Throughout the 1980s, thousands of “madrassahs” (religious seminaries) were established all over Pakistan, especially in the areas of Khyber Pakhtunkhwa bordering Afghanistan, in order to provide children and youth of the poor families as foot soldiers for this counter-revolutionary imperialist war in Afghanistan. The syllabus for these seminaries was designed and printed by the CIA in the US, and basic math in these books was explained by numbers of guns, bullets, grenades, and the communist soldiers killed! Similar was the case with grammar, and alphabets were taught as “A for Allah,” “J for Jihad,” etc. (more on this here and here). Interestingly, the literal meaning of Taliban is “students”, referring to the pupils at these seminaries—which, turning into another profitable enterprise, continue to expand in size and numbers to this day, while serving as the factories of religious extremism, fundamentalism and bigotry.

However, while there was an invasion of the enemies from all directions, the Saur Revolution also suffered from many internal contradictions. In particular, the conflict between the “Khalq” and “Parcham” factions within the party caused irreparable damage to the revolutionary cause.

But there is one more thing to be taken into account here: unlike the US puppet government of Dr. Ashraf Ghani, which did not last even a few weeks against the Taliban without the direct support of its handlers, Dr. Najibullah’s government continued to fight and resist the jihadists for four full years after the withdrawal of the Soviet forces. It shows that, unlike the former, the latter—which was a continuation of the PDPA government, albeit in a deformed manner—had the support of a much larger section of the Afghan population. During this time, the soldiers of the Afghan Revolutionary Army, including a large number of women, inscribed many chapters of unprecedented courage and sacrifice against the arch-reactionary and counter-revolutionary proxy groups.

The Battle of Jalalabad can be taken as a reference point of this heroic struggle in defense of the revolution. However, after the collapse of the Soviet Union, the refusal of Boris Yeltsin’s government to supply fuel and weapons became the main reason for the fall of the Najibullah’s government. The darkness that engulfed Afghanistan still continues to torment the Afghan masses with lives of the women particularly becoming a living hell.

The counter-revolution in Afghanistan also casts its shadows not only on the neighboring countries but in many ways all over the world (the forces like ISIS can fairly be considered the byproducts of the process initiated by imperialism in Afghanistan). Yet these sufferings, atrocities and miseries are not the destiny of Afghan workers and youth. The Saur Revolution of 1978, despite all its weaknesses and mistakes, is a ray of hope even in these dark times, and proves that even in the most backward regions and in the most difficult situations, this system of oppression and exploitation can be challenged and overthrown.

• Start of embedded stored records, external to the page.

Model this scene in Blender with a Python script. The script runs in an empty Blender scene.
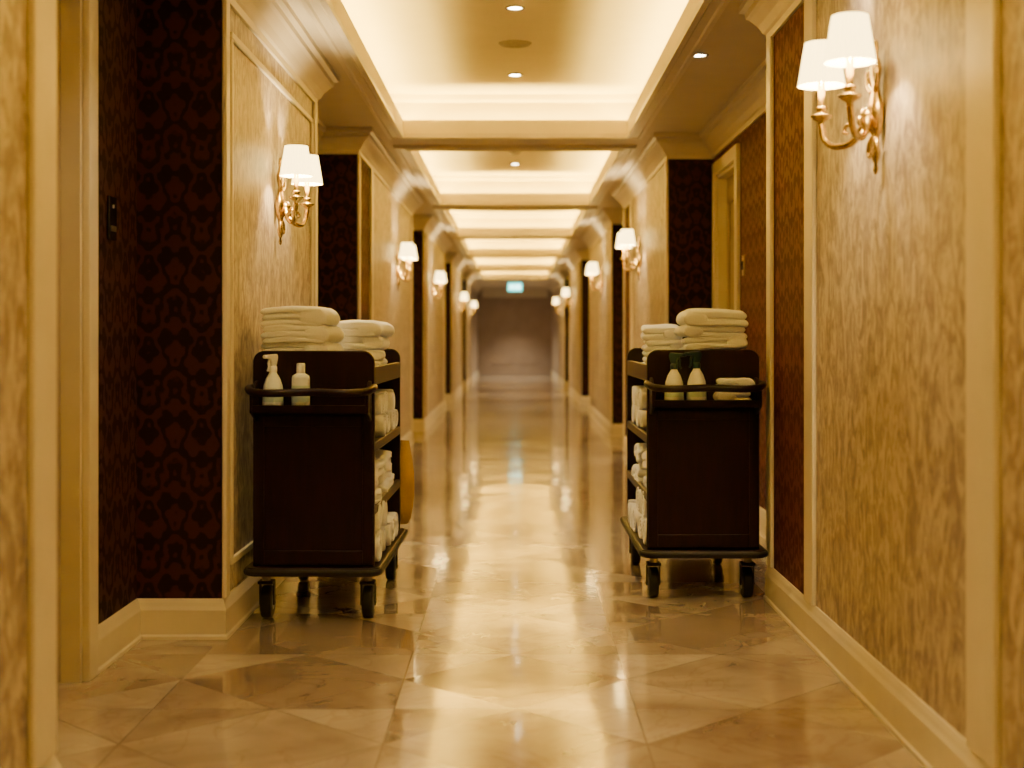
import bpy, bmesh, math, random
from mathutils import Vector, Matrix, noise
random.seed(4)
scene = bpy.context.scene
COL = scene.collection
WX = 1.216; BX = 1.57; HC = 2.85; EYE = 1.25; YEND = 46.0; YBACK = -3.0

# ------------------------------------------------------------------ materials
def newmat(name):
    m = bpy.data.materials.new(name); m.use_nodes = True
    nt = m.node_tree
    return m, nt, nt.nodes["Principled BSDF"]
def N(nt, t, **kw):
    n = nt.nodes.new(t)
    for k, v in kw.items(): setattr(n, k, v)
    return n
def L(nt, a, b): nt.links.new(a, b)
def ramp(nt, fac, stops):
    r = N(nt, "ShaderNodeValToRGB")
    while len(r.color_ramp.elements) < len(stops): r.color_ramp.elements.new(0.5)
    for e, (p, c) in zip(r.color_ramp.elements, stops):
        e.position = p; e.color = (*c, 1)
    L(nt, fac, r.inputs[0]); return r
def math_n(nt, op, a, b=None, c=None):
    n = N(nt, "ShaderNodeMath", operation=op)
    for i, v in enumerate((a, b, c)):
        if v is None: continue
        if isinstance(v, (int, float)): n.inputs[i].default_value = v
        else: L(nt, v, n.inputs[i])
    return n.outputs[0]
def simple(name, col, rough=0.5, metal=0.0, bump=0.0, bscale=40, var=0.08, coat=0.0, spec=0.5):
    m, nt, b = newmat(name)
    tc = N(nt, "ShaderNodeTexCoord")
    no = N(nt, "ShaderNodeTexNoise"); no.inputs["Scale"].default_value = bscale; no.inputs["Detail"].default_value = 4
    L(nt, tc.outputs["Object"], no.inputs["Vector"])
    lo = tuple(c*(1-var) for c in col); hi = tuple(min(1, c*(1+var)) for c in col)
    r = ramp(nt, no.outputs["Fac"], [(0.3, lo), (0.7, hi)])
    L(nt, r.outputs[0], b.inputs["Base Color"])
    b.inputs["Roughness"].default_value = rough; b.inputs["Metallic"].default_value = metal
    b.inputs["Coat Weight"].default_value = coat; b.inputs["Specular IOR Level"].default_value = spec
    if bump:
        bp = N(nt, "ShaderNodeBump"); bp.inputs["Strength"].default_value = bump; bp.inputs["Distance"].default_value = 0.01
        L(nt, no.outputs["Fac"], bp.inputs["Height"]); L(nt, bp.outputs[0], b.inputs["Normal"])
    return m
def emis(name, col, s, base=None):
    m, nt, b = newmat(name)
    b.inputs["Base Color"].default_value = (*(base or col), 1)
    b.inputs["Emission Color"].default_value = (*col, 1); b.inputs["Emission Strength"].default_value = s
    return m

def wall_uv(nt):
    g = N(nt, "ShaderNodeNewGeometry"); s = N(nt, "ShaderNodeSeparateXYZ"); L(nt, g.outputs["Position"], s.inputs[0])
    u = math_n(nt, 'ADD', s.outputs[0], s.outputs[1]); return u, s.outputs[2]
def damask_fac(nt, u, v, pu, pv, namt):
    cc = N(nt, "ShaderNodeCombineXYZ"); L(nt, u, cc.inputs[0]); L(nt, v, cc.inputs[1])
    U = math_n(nt, 'MULTIPLY', u, 2*math.pi/pu); V = math_n(nt, 'MULTIPLY', v, 2*math.pi/pv)
    cu = math_n(nt, 'COSINE', U); cv = math_n(nt, 'COSINE', V)
    c2 = math_n(nt, 'COSINE', math_n(nt, 'MULTIPLY', U, 3)); c3 = math_n(nt, 'COSINE', math_n(nt, 'MULTIPLY', V, 4))
    s3 = math_n(nt, 'SINE', math_n(nt, 'MULTIPLY', V, 2))
    g = math_n(nt, 'MULTIPLY', cu, cv)
    g = math_n(nt, 'ADD', g, math_n(nt, 'MULTIPLY', math_n(nt, 'MULTIPLY', c2, c3), 0.28))
    g = math_n(nt, 'ADD', g, math_n(nt, 'MULTIPLY', math_n(nt, 'MULTIPLY', s3, math_n(nt, 'COSINE', math_n(nt, 'MULTIPLY', U, 2))), 0.25))
    s = math_n(nt, 'SINE', math_n(nt, 'MULTIPLY', g, 5.2))
    no = N(nt, "ShaderNodeTexNoise"); no.inputs["Scale"].default_value = 45; no.inputs["Detail"].default_value = 3
    L(nt, cc.outputs[0], no.inputs["Vector"])
    s2 = math_n(nt, 'ADD', s, math_n(nt, 'MULTIPLY', math_n(nt, 'SUBTRACT', no.outputs["Fac"], 0.5), namt))
    return math_n(nt, 'MULTIPLY_ADD', s2, 0.5, 0.5)

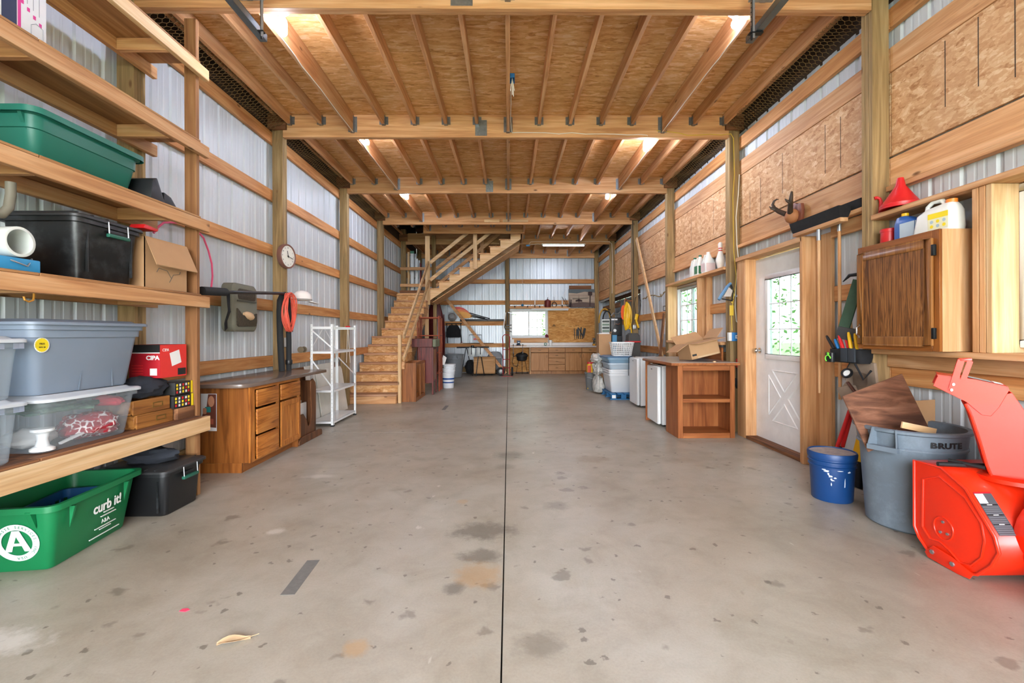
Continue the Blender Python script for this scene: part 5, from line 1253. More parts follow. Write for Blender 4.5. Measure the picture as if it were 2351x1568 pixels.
RW = wood('reddish_wood', '#6b2f1d', '#8f452c', '#a85a3c', 2, 0.45, 1.2, False, 0.05); RW0 = wood('reddish_wood', '#6b2f1d', '#8f452c', '#a85a3c', 0, 0.45, 1.2, False, 0.05)
for x in (-2.03, -1.56):
    for y in (10.2, 10.42, 10.62): MB().cyl((x, y, 0), (x + 0.0, y, 1.68 - 0.04 * (y > 10.5)), 0.017, n=10).build('upright', RW, t)
for z in (1.64, 1.24, 0.85, 0.4):
    for y in (10.2, 10.62): MB().cyl((-2.03, y, z), (-1.56, y, z), 0.014, n=8).build('cross_bar', RW0, t)
    for x in (-2.03, -1.56): MB().cyl((x, 10.2, z), (x, 10.62, z), 0.012, n=8).build('side_bar', RW0, t)
t = thing('standing_canoe', 'dark red canoe standing on end under the landing', 'canoe', (-2.32, 14.5, 0))
rings = []
for i in range(15):
    u = i / 14; hw = 0.3 * math.sin(math.pi * (0.06 + 0.9 * u)) ** 0.7 + 0.02
    rings.append([(-2.34 + hw * math.cos(2 * math.pi * j / 20), 14.55 + 0.55 * hw * math.sin(2 * math.pi * j / 20), 0.01 + u * 2.38) for j in range(20)])
MB().loft(rings).build('hull', plain('dark_red_hull', '#5c1517', 0.35, 0, 0.1, 3), t)
MB().tube([(-2.04, 14.45, 0.5), (-2.03, 14.45, 1.2), (-2.05, 14.45, 1.9)], 0.014, 8).build('gunwale', CHERRY, t)
for i, (x, y, lab) in enumerate(((-1.44, 10.86, 'lowest'), (-1.43, 10.88, 'middle'), (-1.42, 10.9, 'topmost'))):
    t = thing('white_bucket', f'white plastic bucket, {lab} of the stack beside the reddish rack', 'bucket', (x, y, (0.0, 0.37, 0.465)[i]), 0, 'stacked white buckets')
    hh = (0.37, 0.095, 0.1)[i]
    h0 = (0.0, -0.0, 0.0)[i]
    m = MB(); m.lathe([(0.122 + 0.012 * (i > 0), 0.0), (0.125 + 0.012 * (i > 0), 0.004), (0.145, hh - 0.06 if i == 0 else 0.03), (0.153, hh - 0.058 if i == 0 else 0.032), (0.153, hh - 0.05 if i == 0 else 0.04), (0.147, hh - 0.045 if i == 0 else 0.045), (0.152, hh - 0.01), (0.155, hh - 0.004), (0.15, hh - 0.0005)], 28); m.build('bucket_body', plain('milky_plastic', '#dfe3e6', 0.35), t, local=True)
    if i == 0:
        for z, m_, w_ in ((0.12, plain('blue_label', '#27508f', 0.5), 0.03), (0.2, plain('blue_label', '#27508f', 0.5), 0.04)): MB().lathe([(0.1365 + (z - .12) * .06, z), (0.1385 + (z - .12) * .06, z + w_)], 28, cap0=False, cap1=False).build('label_band', m_, t, local=True)
    if i == 2: MB().tube([(0.15 * math.cos(a), -0.02 - 0.12 * abs(math.sin(a)), 0.06 - 0.03 * math.sin(a)) for a in [math.pi * q / 12 for q in range(13)]], 0.003, 5).build('bail_handle', GALV, t, local=True)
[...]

The new generation of Afghans will have to take lessons from this brief yet glorious episode of their history, and march forward with the red banner of revolutionary socialism in unity with their class brethren and sisters throughout the region and beyond for a revolutionary emancipation from imperialism, fundamentalism, and capitalism.

Imran Kamyana is the International Secretary of Pakistan Trade Union Defence Campaign (PTUDC).